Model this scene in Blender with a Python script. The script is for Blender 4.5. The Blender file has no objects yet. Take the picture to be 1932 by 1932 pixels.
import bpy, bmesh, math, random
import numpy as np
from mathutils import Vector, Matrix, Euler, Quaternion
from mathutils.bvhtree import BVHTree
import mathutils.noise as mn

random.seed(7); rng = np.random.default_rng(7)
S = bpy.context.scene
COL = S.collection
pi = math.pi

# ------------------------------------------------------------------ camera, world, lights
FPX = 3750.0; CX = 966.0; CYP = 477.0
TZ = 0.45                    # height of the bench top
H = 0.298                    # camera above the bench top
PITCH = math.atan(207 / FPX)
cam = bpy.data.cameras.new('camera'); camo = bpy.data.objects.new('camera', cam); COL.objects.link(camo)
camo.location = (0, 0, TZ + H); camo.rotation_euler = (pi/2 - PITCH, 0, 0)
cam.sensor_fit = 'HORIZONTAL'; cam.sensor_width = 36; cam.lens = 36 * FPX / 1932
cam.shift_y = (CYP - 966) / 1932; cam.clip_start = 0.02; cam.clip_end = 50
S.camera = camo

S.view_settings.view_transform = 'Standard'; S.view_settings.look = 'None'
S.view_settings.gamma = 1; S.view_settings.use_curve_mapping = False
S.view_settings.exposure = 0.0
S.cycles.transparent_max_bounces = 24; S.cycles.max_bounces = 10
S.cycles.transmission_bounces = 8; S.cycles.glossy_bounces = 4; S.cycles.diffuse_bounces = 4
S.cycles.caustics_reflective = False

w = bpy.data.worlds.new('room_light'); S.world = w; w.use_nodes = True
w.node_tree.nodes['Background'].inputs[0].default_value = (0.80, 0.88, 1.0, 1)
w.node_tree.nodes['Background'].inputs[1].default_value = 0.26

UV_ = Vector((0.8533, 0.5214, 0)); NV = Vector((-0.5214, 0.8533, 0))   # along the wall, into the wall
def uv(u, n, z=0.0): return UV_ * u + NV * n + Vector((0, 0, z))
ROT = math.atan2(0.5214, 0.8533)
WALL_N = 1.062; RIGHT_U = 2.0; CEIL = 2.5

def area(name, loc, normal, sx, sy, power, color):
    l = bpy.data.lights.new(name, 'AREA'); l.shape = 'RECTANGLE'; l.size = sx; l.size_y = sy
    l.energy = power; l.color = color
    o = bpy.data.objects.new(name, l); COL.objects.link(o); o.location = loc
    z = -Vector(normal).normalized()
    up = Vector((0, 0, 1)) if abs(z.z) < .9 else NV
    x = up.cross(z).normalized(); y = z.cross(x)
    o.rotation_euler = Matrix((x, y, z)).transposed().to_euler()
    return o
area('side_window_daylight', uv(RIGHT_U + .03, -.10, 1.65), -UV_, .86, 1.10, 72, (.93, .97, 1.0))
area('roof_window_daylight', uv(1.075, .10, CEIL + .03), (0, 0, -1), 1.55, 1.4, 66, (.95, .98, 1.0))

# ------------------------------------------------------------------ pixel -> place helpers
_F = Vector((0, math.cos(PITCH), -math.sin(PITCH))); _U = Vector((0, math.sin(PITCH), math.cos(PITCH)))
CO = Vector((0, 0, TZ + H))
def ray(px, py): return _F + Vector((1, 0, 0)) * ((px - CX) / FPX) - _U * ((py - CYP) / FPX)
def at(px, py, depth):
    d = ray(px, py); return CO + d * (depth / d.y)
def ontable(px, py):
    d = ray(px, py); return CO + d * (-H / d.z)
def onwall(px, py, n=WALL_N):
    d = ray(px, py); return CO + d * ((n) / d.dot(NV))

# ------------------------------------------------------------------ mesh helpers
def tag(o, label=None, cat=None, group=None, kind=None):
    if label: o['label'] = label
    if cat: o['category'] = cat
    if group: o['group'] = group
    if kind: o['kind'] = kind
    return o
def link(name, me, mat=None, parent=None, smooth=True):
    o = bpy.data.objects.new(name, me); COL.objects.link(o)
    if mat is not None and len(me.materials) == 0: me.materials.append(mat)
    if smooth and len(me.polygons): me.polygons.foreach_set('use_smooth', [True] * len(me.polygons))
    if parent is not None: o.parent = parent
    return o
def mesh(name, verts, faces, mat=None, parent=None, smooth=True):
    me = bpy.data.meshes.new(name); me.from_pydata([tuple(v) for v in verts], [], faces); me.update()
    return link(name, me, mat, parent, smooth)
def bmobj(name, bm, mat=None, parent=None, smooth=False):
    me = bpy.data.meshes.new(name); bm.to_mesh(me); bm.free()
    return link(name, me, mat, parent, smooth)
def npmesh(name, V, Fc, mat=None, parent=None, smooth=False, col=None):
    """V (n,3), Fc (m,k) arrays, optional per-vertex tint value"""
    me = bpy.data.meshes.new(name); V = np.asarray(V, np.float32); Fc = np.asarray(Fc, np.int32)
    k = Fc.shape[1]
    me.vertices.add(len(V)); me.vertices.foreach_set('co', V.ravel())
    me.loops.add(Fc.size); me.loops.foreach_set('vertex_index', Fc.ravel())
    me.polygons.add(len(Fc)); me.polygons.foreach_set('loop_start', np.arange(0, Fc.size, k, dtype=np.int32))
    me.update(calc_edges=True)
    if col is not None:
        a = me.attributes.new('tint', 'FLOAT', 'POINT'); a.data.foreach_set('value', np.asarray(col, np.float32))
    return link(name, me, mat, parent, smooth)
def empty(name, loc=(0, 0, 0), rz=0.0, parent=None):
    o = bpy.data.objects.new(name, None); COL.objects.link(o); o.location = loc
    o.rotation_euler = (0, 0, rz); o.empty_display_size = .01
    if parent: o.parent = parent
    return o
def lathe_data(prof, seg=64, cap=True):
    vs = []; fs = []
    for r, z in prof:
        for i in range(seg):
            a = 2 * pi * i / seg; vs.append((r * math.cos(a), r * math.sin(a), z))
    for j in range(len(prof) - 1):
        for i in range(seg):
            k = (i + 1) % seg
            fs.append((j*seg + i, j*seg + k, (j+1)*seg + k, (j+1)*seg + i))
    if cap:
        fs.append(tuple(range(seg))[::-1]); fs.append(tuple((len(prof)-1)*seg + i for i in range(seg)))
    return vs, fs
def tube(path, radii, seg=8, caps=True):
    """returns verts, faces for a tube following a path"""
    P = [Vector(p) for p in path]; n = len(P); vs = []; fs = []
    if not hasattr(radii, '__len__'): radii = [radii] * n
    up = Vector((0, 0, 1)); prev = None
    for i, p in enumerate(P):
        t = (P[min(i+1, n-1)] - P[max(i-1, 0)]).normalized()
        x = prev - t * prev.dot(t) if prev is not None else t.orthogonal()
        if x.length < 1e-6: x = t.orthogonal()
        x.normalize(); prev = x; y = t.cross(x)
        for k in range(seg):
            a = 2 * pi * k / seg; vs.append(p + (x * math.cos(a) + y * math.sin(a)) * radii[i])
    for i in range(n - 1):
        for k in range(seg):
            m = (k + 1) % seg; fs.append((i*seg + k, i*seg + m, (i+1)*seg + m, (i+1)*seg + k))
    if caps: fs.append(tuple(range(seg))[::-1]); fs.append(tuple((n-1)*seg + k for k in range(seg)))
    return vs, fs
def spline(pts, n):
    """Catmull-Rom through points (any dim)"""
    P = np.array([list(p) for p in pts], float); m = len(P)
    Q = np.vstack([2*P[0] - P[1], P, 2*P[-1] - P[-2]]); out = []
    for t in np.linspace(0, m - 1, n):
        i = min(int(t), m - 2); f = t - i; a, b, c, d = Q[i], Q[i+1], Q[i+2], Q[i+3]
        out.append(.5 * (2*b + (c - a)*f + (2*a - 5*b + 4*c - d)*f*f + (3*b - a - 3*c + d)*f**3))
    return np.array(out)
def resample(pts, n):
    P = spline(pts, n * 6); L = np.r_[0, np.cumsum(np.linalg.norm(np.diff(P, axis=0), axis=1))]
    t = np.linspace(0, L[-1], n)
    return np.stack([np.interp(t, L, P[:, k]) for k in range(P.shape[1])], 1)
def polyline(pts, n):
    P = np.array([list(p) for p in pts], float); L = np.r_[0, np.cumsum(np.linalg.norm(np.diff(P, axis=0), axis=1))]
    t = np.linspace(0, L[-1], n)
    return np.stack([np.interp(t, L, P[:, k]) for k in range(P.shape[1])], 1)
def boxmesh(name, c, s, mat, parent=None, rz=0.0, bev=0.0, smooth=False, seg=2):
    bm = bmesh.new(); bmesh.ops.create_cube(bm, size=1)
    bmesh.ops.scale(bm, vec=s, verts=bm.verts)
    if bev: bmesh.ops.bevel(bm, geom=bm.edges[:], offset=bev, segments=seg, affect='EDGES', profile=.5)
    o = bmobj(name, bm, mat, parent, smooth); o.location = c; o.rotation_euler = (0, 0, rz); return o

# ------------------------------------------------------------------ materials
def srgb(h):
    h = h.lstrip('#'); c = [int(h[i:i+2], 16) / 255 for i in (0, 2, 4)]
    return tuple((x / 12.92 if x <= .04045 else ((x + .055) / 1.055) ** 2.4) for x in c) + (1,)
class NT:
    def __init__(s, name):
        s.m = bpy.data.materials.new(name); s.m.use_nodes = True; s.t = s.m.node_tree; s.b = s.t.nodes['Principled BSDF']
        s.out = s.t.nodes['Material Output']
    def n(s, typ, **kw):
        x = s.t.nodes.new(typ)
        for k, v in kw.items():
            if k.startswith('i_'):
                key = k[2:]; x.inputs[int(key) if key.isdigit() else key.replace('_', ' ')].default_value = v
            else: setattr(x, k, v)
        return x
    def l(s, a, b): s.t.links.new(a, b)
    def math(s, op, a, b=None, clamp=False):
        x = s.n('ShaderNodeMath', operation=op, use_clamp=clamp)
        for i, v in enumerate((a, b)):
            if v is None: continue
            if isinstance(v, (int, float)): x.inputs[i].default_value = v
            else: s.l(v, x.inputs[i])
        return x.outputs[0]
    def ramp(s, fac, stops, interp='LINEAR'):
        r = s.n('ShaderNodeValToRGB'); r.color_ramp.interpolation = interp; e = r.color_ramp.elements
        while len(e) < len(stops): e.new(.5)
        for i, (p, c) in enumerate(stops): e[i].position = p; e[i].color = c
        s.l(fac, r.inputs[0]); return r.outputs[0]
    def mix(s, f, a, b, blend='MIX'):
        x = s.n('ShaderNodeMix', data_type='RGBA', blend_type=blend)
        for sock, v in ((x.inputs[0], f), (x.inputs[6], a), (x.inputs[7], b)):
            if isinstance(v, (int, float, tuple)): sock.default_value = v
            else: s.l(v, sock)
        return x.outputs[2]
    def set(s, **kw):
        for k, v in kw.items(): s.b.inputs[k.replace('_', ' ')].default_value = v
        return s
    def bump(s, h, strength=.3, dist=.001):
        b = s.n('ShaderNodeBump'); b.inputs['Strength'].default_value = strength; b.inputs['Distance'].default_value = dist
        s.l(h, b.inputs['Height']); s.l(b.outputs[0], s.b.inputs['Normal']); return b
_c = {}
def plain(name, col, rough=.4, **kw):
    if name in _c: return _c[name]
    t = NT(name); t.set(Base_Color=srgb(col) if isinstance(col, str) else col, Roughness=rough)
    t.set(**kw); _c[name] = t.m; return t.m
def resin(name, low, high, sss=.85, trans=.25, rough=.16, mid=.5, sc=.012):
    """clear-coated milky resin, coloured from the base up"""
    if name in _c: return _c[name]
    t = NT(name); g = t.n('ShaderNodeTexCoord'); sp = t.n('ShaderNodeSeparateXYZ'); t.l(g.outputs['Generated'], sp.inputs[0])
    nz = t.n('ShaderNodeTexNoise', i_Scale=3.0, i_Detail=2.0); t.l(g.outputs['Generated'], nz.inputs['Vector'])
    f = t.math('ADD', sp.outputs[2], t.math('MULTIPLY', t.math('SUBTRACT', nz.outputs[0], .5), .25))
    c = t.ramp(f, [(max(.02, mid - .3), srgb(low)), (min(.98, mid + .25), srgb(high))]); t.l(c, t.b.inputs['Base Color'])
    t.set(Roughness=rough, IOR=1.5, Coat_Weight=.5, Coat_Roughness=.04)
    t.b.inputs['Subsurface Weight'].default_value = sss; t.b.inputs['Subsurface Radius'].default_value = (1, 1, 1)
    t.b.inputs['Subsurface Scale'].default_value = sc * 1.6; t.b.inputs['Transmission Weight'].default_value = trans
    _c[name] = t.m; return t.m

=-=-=

Task prompt: Extract the lines above, from the first one through the one containing "WALL_N = 1.062; RIGHT_U = 2.0; CEIL = 2.5", and return only those, unchanged.

Solution:
Model this scene in Blender with a Python script. The script is for Blender 4.5. The Blender file has no objects yet. Take the picture to be 1932 by 1932 pixels.
import bpy, bmesh, math, random
import numpy as np
from mathutils import Vector, Matrix, Euler, Quaternion
from mathutils.bvhtree import BVHTree
import mathutils.noise as mn

random.seed(7); rng = np.random.default_rng(7)
S = bpy.context.scene
COL = S.collection
pi = math.pi

# ------------------------------------------------------------------ camera, world, lights
FPX = 3750.0; CX = 966.0; CYP = 477.0
TZ = 0.45                    # height of the bench top
H = 0.298                    # camera above the bench top
PITCH = math.atan(207 / FPX)
cam = bpy.data.cameras.new('camera'); camo = bpy.data.objects.new('camera', cam); COL.objects.link(camo)
camo.location = (0, 0, TZ + H); camo.rotation_euler = (pi/2 - PITCH, 0, 0)
cam.sensor_fit = 'HORIZONTAL'; cam.sensor_width = 36; cam.lens = 36 * FPX / 1932
cam.shift_y = (CYP - 966) / 1932; cam.clip_start = 0.02; cam.clip_end = 50
S.camera = camo

S.view_settings.view_transform = 'Standard'; S.view_settings.look = 'None'
S.view_settings.gamma = 1; S.view_settings.use_curve_mapping = False
S.view_settings.exposure = 0.0
S.cycles.transparent_max_bounces = 24; S.cycles.max_bounces = 10
S.cycles.transmission_bounces = 8; S.cycles.glossy_bounces = 4; S.cycles.diffuse_bounces = 4
S.cycles.caustics_reflective = False

w = bpy.data.worlds.new('room_light'); S.world = w; w.use_nodes = True
w.node_tree.nodes['Background'].inputs[0].default_value = (0.80, 0.88, 1.0, 1)
w.node_tree.nodes['Background'].inputs[1].default_value = 0.26

UV_ = Vector((0.8533, 0.5214, 0)); NV = Vector((-0.5214, 0.8533, 0))   # along the wall, into the wall
def uv(u, n, z=0.0): return UV_ * u + NV * n + Vector((0, 0, z))
ROT = math.atan2(0.5214, 0.8533)
WALL_N = 1.062; RIGHT_U = 2.0; CEIL = 2.5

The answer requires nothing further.